My current iOS project is one I've inherited that has required a large amount 
of refactoring partially due to no adherence to proper class and method naming 
conventions.

Many methods started with capital letters and many classes started with 
lowercase letters making the code pretty hard to read.

As a result, I went through the project in Xcode 6.x and refactored the class 
names to be properly cased while the project is SCCS controlled using Git.

It appears that I may have uncovered an issue with how Xcode deals with files 
refactored this way in Git.

To be clear, the class files are named the same, but the case of certain 
letters have been changed, that's it.

I just clicked on a class file which was refactored this way and went to click 
the Comparison view and an alert appeared that said "This file does not exist 
in the index."

Then I looked at others and the same thing happens.

So, I checked to see if it was imported i the initial commit and it is there 
with the improper lower case spelling of the class file.

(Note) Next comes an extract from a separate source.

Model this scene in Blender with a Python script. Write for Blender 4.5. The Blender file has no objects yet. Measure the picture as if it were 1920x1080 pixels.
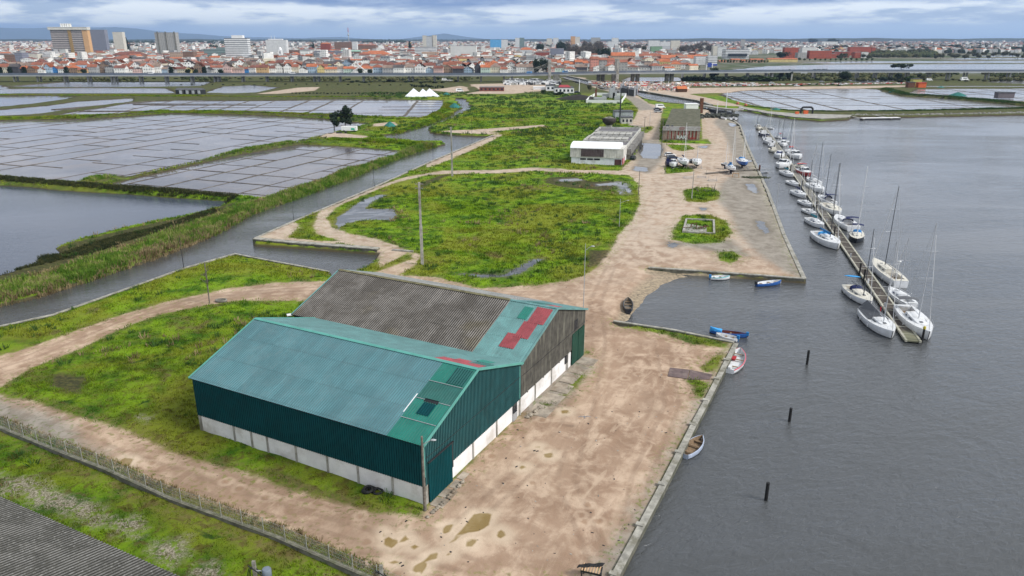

Other classes that I've created and committed after refactoring like this are 
present in the Comparison viewer.

Other classes that did not have their class name refactored are also present in 
the Comparison viewer.

It only appears that those which have had their file names changed cause this 
problem.


I then took the refactored class and added a return to the .m and tried to 
commit it and was not allowed to.

Is it possible that these files who have had the cases of some of the 
characters in their file names changed will only appear in the in the history 
after the project.pbx is committed and pushed to the remote repo?


Just want to understand the behavior here so I understand why this happens.